Thursday, 8 July 2010

Taking Pictures - Spaces

Pictures are mostly taken as a sort of memory aid, and as the action describes it 'taken' suggests it menas to pocket something, owning it and bringing it home. We have learned to relate to images and use them efficiently as triggers for memories, to tell stories and evoke associations. Further more they have grown in to the culture in a sense that photographs reveil our identity and tell as much about us as they do tell about the culture we belong to. They are a lot more than a colourful paper or a bunch of pixels. Beside the identity and cultural value especially fascinating are the aspects of time and space. Clearly and with this tool aspects of subjective and/or social time can be comfortably visualised. in an earlier post on time I sort of struggled to relate the multitude of times to the work in spatial analysis, simply because there is no tradition of incorporating anything other than Newtons one dimensional, directed arrow. The multitude of times however seems perfectly well fited for the subject of Photographs.

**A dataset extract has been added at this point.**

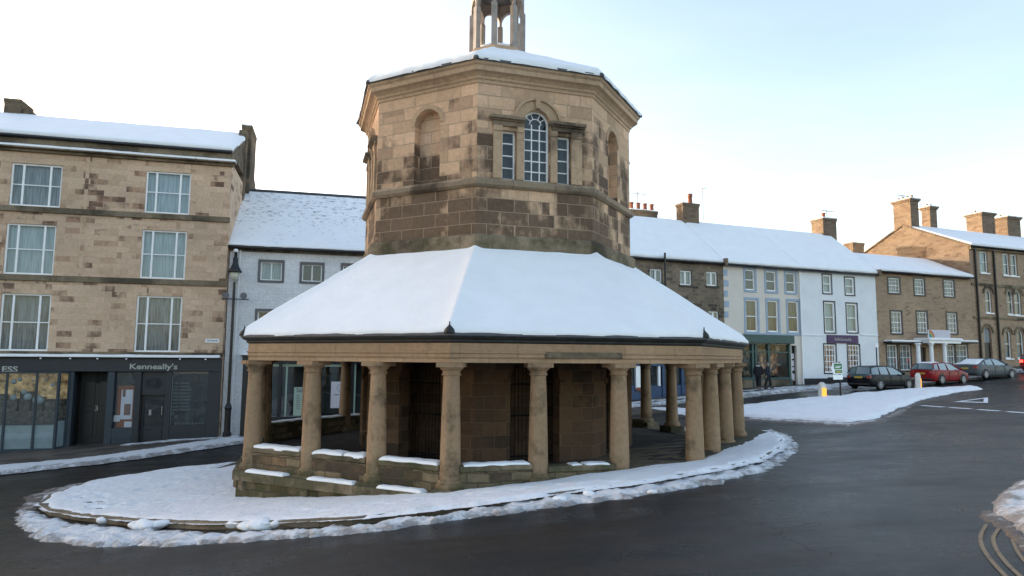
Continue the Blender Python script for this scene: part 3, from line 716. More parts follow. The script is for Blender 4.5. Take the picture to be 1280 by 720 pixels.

Sandra Abegglen over at everydayClick and a researcher at Goldsmith working with photographs states: "In brief, family portraits (and also other photographs) are only partly about the visual, because they contain a lot more information. They are (time) documents. They show how it was, how it is and how it can be in the future. As Barthes (1984:96) states, ‘...the photograph tells me the death in the future’."
How time distorts as we look at photographs from our childhood is a familiar experience even though few will have actively reflected on it. We can see ourselves at multiple different Birthdays of ourselves and flip through the years see oneself grow up and from the past right to the resent and straight trough to the further and the next birthday the photographs narrate it perfectly.
Spatially a similar mental process is involved. The image shows only a fraction of the real context of the scene. And still we can construct the spatial dimension, lift the elements up from the flat paper and extend the scenery. Old places become familiar again, the scene comes to live. Interestingly the recognition of places works well as a visualisation for the passage of time and in this sense the spatial dimension of photographs is very closely tied to the temporal dimension. Almost as if the time we extract from the photograph helps to build up the spatial dimension.
The spatiality of the final photograph is embedded in the spatial activity of actually taking the image. We stand back, align the perspective and compose the shapes and characters in the frame, what for the perfect lighting to enter the scene and click, click, click.